Recuerdo que mis primeros cuentos los escribí a los ocho años. Luego, cuando los tenía terminados, les hacía tapitas de cartulina y les ponía un moño. Y así iba teniendo mi pequeña biblioteca personal.
Invitaba a mis amigas para leerles las historias.
Yo me sentaba en un sofá y ellas en el piso frente a mí. Recuerdo que una de mis amigas, aburrida de las historias que para mí eran obras de arte, se quiso levantar. "Me voy", dijo.
Oh... yo le puse la mano en el pecho y la senté en su sitio. ¡Cómo se iba a ir! Tenía que escuchar mi maravillosa obra.
Más tarde, les quise enseñar a escribir, pero ya no quisieron y huyeron... Es que yo creía que mi pasión podría llegar a ser la de ellas, que sentirían lo mismo. No entendía que la escritura es una labor solitaria. Lo supe con el tiempo y con el rechazo, entonces ya no quise ir con ellas a compartir actividades diversas. Lo mío era quedarme a leer pilas de libros.

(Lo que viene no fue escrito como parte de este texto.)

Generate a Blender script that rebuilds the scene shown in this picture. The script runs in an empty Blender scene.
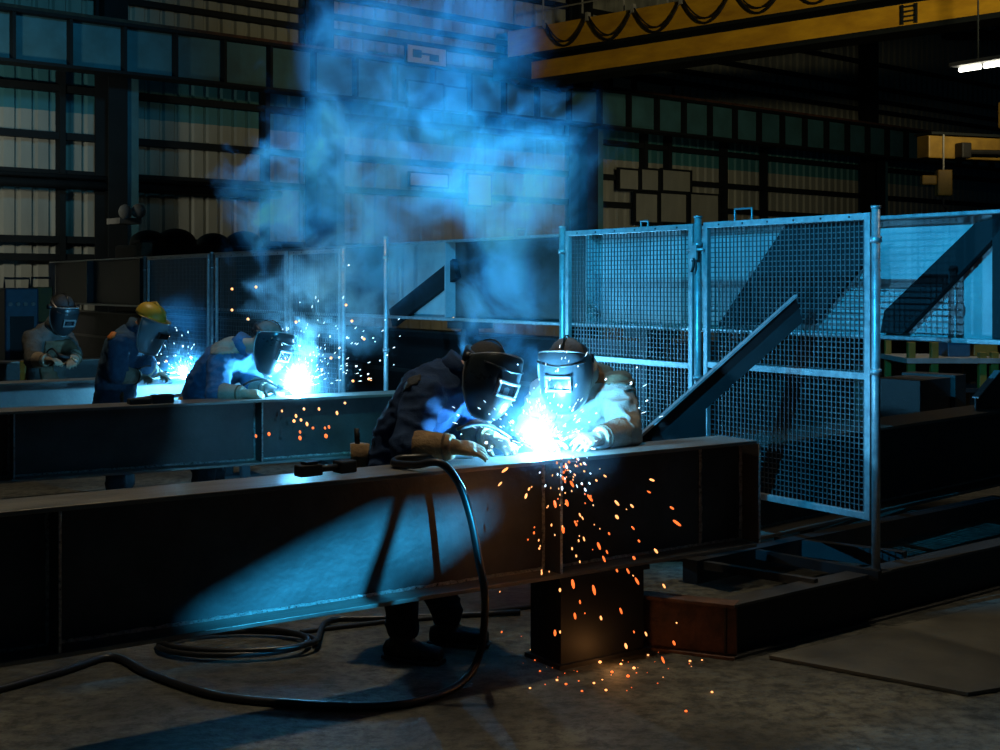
import bpy, bmesh, math, random
from mathutils import Vector, Matrix, noise
random.seed(7)
SC = bpy.context.scene
COL = SC.collection
F, HZ, H = 1300.0, 285.0, 1.7
V = Vector
def W(px, py, Y): return V(((px-500)/F*Y, Y, H-(py-HZ)/F*Y))
def FL(px, py, z=0.0):
    Y = (H-z)*F/(py-HZ)
    return V(((px-500)/F*Y, Y, z))
# ---------------------------------------------------------------- view
SC.view_settings.view_transform = 'Standard'
SC.view_settings.look = 'None'
SC.view_settings.exposure = 0.0
SC.view_settings.gamma = 1.0
SC.view_settings.use_curve_mapping = False
cam_d = bpy.data.cameras.new('camera')
cam = bpy.data.objects.new('camera', cam_d); COL.objects.link(cam)
cam.location = (0, 0, H); cam.rotation_euler = (math.pi/2, 0, 0)
cam_d.sensor_width = 36; cam_d.lens = 36*F/1000; cam_d.shift_y = -0.09
cam_d.clip_end = 200
SC.camera = cam
wd = bpy.data.worlds.new('world'); SC.world = wd; wd.use_nodes = True
wd.node_tree.nodes['Background'].inputs[0].default_value = (0.10, 0.32, 0.5, 1)
wd.node_tree.nodes['Background'].inputs[1].default_value = 0.030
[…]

Amé cada palabras y cada novela, cuento o poema. Fueron y son mi sostén, mi energía y la esperanza. Para mí no es trabajo investigar, leer, armar ficciones... Es felicidad.
Desde ya les agradezco a quienes leen (pocos) mis libros. A los que los compran en papel los abrazo apretadamente a la distancia con un agradecimiento mayúsculo y eterno. Sé que voy con ellos a recorrer distancias. Gracias mil gracias por tanto, por todo.